You’re in the market for a high-end rug. Why? With factory-made stuff plastered all over Big Box warehouses and digital marketplaces, buying a trendy rug can be a bit tempting, especially when it sells and ships for less than $100 in under 48 hours.
But you don’t want just a high-end area rug. A rug is not a status symbol (though it can be depending on the company you invite to dinner). You want a piece of the world, in your home. Something in which to nestle your restless feet.
I’ll let you in on a little discovery I made recently.
When I asked a friend for tips on buying a yoga mat, she insisted that I only buy one made with ethical labour and materials, purchased through fair trade agreement, (and assuming it would also be durable enough to withstand regular use). The buzz descriptor for such an item and its buyer is “eco-conscious,” and it doesn’t just apply to the purchase of yoga mats.
My immediate thought was, where can I find such a gem and how much will it cost?
Buying high-end rugs is a bit like buying yoga mats. If you’re not into the ancient Indian practice or its mats, don’t worry. You need only a certain affinity for buying nice things to see the often massive discrepancy in quality. And to realize that quality seems to correlate with ethics when we’re talking about rugs.
Why Not Big Box? The Real Dark Side of the Rug
Big box rug stores, which we all know, but I won’t name, sell absolutely everything you think you may want in a rug. A quick jaunt through one on a given Tuesday afternoon will take you on a trip through any number of exotic countries–or least it appears that way.
You’ll discover rigid shag rugs, thick and scratchy under your the soles of your feet–at least for the first three months until they’re threadbare. They’re woven with boiled cotton and PVC-laden materials and unnatural colours. They shriek of artificiality. They’re made by an energy-sucking-sweatshop assembly line that produces about a hundred uniform rugs each hour. Each one is for sale in those bargain basement Big Box rug shops for the same amount as one of those assembly line worker’s monthly earnings.
I don’t intend to make you feel bad if you’ve ever bought one of those rugs before–I had them all over my house once upon a time. It’s hard not to enjoy getting a nice looking rug (at least for the first three months) for a good price–especially when that rug looks so exotic and so real (from a bit of a distance).
That is the reality. Much of what you see in those massive super-mart warehouse rug giants are not high end rugs. They’re manufactured by assembly line, with low-quality materials, alongside a thousand other rugs and bath mats (possibly yoga mats) that look just like it.
There’s nothing original, ethical, or authentic about mass-produced rugs.
Why Boutique?
Your home is a unique place: A portrayal of how you like to live and what you love.
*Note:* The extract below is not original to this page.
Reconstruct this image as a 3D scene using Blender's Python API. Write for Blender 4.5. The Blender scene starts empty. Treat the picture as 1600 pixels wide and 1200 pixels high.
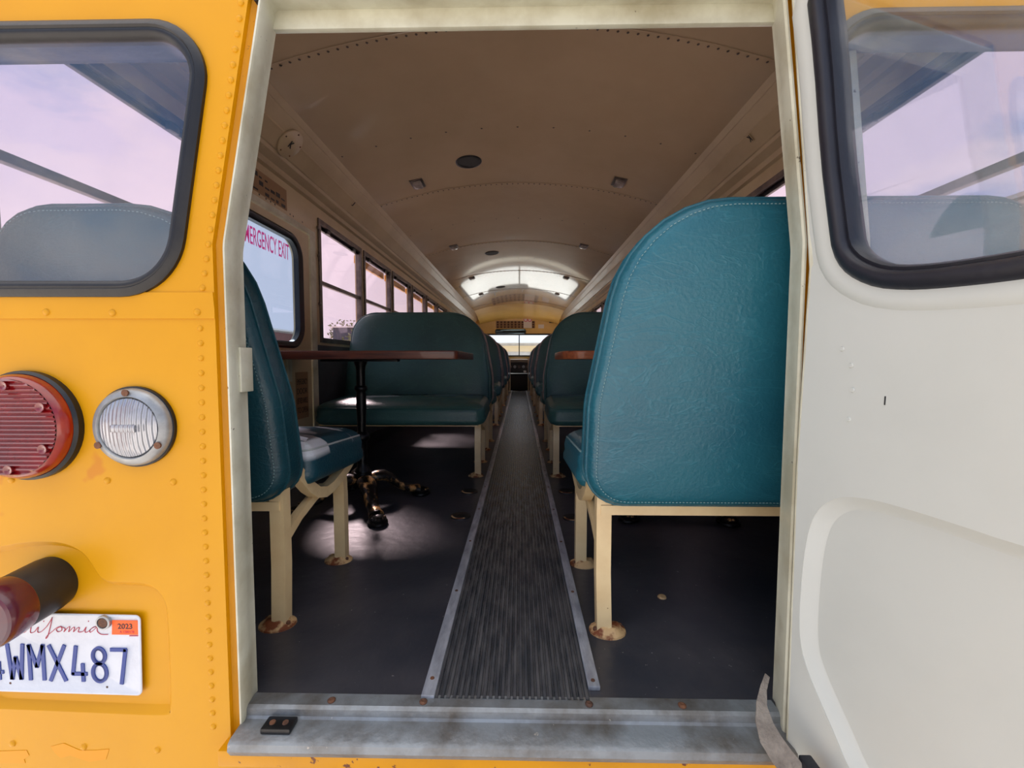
import bpy, bmesh, math, random
from mathutils import Vector, Matrix
random.seed(4)
S = bpy.context.scene
COL = S.collection
PI = math.pi
# ---------------------------------------------------------------- camera
FPX = 655.0
CAM = (0.0125, 0.0, 0.64)
PITCH = math.atan(35/FPX); YAW = math.atan(12/FPX)
cd = bpy.data.cameras.new('camera'); cam = bpy.data.objects.new('camera', cd); COL.objects.link(cam)
cam.location = CAM; cam.rotation_euler = (PI/2-PITCH, 0, YAW)
cd.sensor_width = 36; cd.lens = FPX/1600*36; cd.clip_start = 0.02; cd.clip_end = 500
S.camera = cam
# ---------------------------------------------------------------- view
S.view_settings.view_transform = 'Standard'; S.view_settings.look = 'None'
S.view_settings.gamma = 1; S.view_settings.use_curve_mapping = False
S.view_settings.exposure = 1.04
def lin(r, g, b):
    return tuple(((c/255)/12.92 if c/255 <= .04045 else ((c/255+.055)/1.055)**2.4) for c in (r, g, b))
# ---------------------------------------------------------------- world: broken cloud over a blue sky
w = bpy.data.worlds.new('sky'); S.world = w; w.use_nodes = True
nt = w.node_tree; nt.nodes.clear(); N = nt.nodes.new; L = nt.links.new
tc = N('ShaderNodeTexCoord'); sep = N('ShaderNodeSeparateXYZ'); L(tc.outputs['Generated'], sep.inputs[0])
mp = N('ShaderNodeMapping'); mp.inputs['Scale'].default_value = (1, 1, 2.2); L(tc.outputs['Generated'], mp.inputs[0])
nz = N('ShaderNodeTexNoise'); nz.inputs['Scale'].default_value = 1.9; nz.inputs['Detail'].default_value = 9; nz.inputs['Roughness'].default_value = .58; nz.inputs['Distortion'].default_value = .4
L(mp.outputs[0], nz.inputs['Vector'])
bias = N('ShaderNodeMath'); bias.operation = 'MULTIPLY_ADD'; L(sep.outputs['Y'], bias.inputs[0]); bias.inputs[1].default_value = .13; L(nz.outputs[0], bias.inputs[2])
cr = N('ShaderNodeValToRGB'); L(bias.outputs[0], cr.inputs[0])
cr.color_ramp.elements[0].position = .40; cr.color_ramp.elements[0].color = (0.13, .32, .70, 1)
cr.color_ramp.elements[1].position = .56; cr.color_ramp.elements[1].color = (.86, .80, .84, 1)
e = cr.color_ramp.elements.new(.47); e.color = (.50, .56, .72, 1)
cr2 = N('ShaderNodeValToRGB'); L(sep.outputs['Z'], cr2.inputs[0])
cr2.color_ramp.elements[0].position = .0; cr2.color_ramp.elements[0].color = (.9, .84, .86, 1)
cr2.color_ramp.elements[1].position = .35; cr2.color_ramp.elements[1].color = (0, 0, 0, 1)
mr = N('ShaderNodeMix'); mr.data_type = 'RGBA'; mr.inputs['B'].default_value = (.92, .86, .90, 1)
L(cr2.outputs[0], mr.inputs['Factor']); L(cr.outputs[0], mr.inputs['A'])
cr3 = N('ShaderNodeValToRGB'); L(sep.outputs['Z'], cr3.inputs[0])
cr3.color_ramp.elements[0].position = .45; cr3.color_ramp.elements[0].color = (0, 0, 0, 1); cr3.color_ramp.elements[1].position = .85; cr3.color_ramp.elements[1].color = (.8, .8, .8, 1)
m3 = N('ShaderNodeMix'); m3.data_type = 'RGBA'; m3.inputs['B'].default_value = (1.9, 1.82, 1.80, 1); L(cr3.outputs[0], m3.inputs['Factor']); L(mr.outputs['Result'], m3.inputs['A'])
bg = N('ShaderNodeBackground'); bg.inputs[1].default_value = .66; L(m3.outputs['Result'], bg.inputs[0])
wo = N('ShaderNodeOutputWorld'); L(bg.outputs[0], wo.inputs[0])
# ---------------------------------------------------------------- sun, veiled by thin cloud
sd = bpy.data.lights.new('sun', 'SUN'); sun = bpy.data.objects.new('sun', sd); COL.objects.link(sun)
sd.energy = 5.5; sd.angle = math.radians(10); sd.color = (1, .92, .84)
sun.rotation_euler = Vector((.44, -.88, -.80)).to_track_quat('-Z', 'Y').to_euler(); sun.location = (-20, 25, 30)

# ================================================================ helpers
def ray(px, py):
    x = (px-800)/FPX; y = -(py-600)/FPX
    Y = math.cos(PITCH)+y*math.sin(PITCH); Z = -math.sin(PITCH)+y*math.cos(PITCH)
    return x*math.cos(YAW)-Y*math.sin(YAW), x*math.sin(YAW)+Y*math.cos(YAW), Z
YW = .72           # outer face of the rear wall
def rw(px, py, Y=YW):   # pixel on the rear wall plane -> (X, Z)
    r = ray(px, py); t = Y/r[1]; return (CAM[0]+r[0]*t, CAM[2]+r[2]*t)
DT = math.radians(76); DC, DS = math.cos(DT), math.sin(DT); HY = .70
def hx(z): return .490 - max(0, z-.80)*.105 - min(.010, max(0, .80-z)*.03)
def dr(px, py):         # pixel on the open door's inner face -> (t, z)
    r = ray(px, py); q = r[0]/r[1]; z = .6
    for _ in range(6):
        t = (q*HY+CAM[0]-hx(z))/(DC+q*DS); k = (HY-t*DS)/r[1]; z = CAM[2]+r[2]*k
    return (t, z)
M_rear = lambda u, v, w_: (u, YW-w_, v)
M_left = lambda u, v, w_: (-1.143+w_, u, v)
M_right = lambda u, v, w_: (1.143-w_, u, v)
M_door = lambda t, z, w_: (hx(z)+t*DC-w_*DS, HY-t*DS-w_*DC, z)
M_xy = lambda u, v, w_: (u, v, w_)
def front_map(Y): return lambda u, v, w_: (u, Y-w_, v)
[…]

Arguably, there is no greater representation of our inner world than the arrangement of our most intimate outer world–our home.
Choose plush, silk fibres, buttery under the soles of your feet, marked and made with unique, homespun design. From raw materials harvested in wild places, crafted by a skillful set of hands. Naturally variegated because they were dyed with organic inks by local people (whether Moroccan, Persian, East Asian, etc.) for a fair price. A high-end area rug is a symbolically-rich tapestry of culture, comfort, and beauty.
Boutiques like Mellah can’t match Big Box prices when it comes to rugs, but we don’t want to. We want to share the real thing.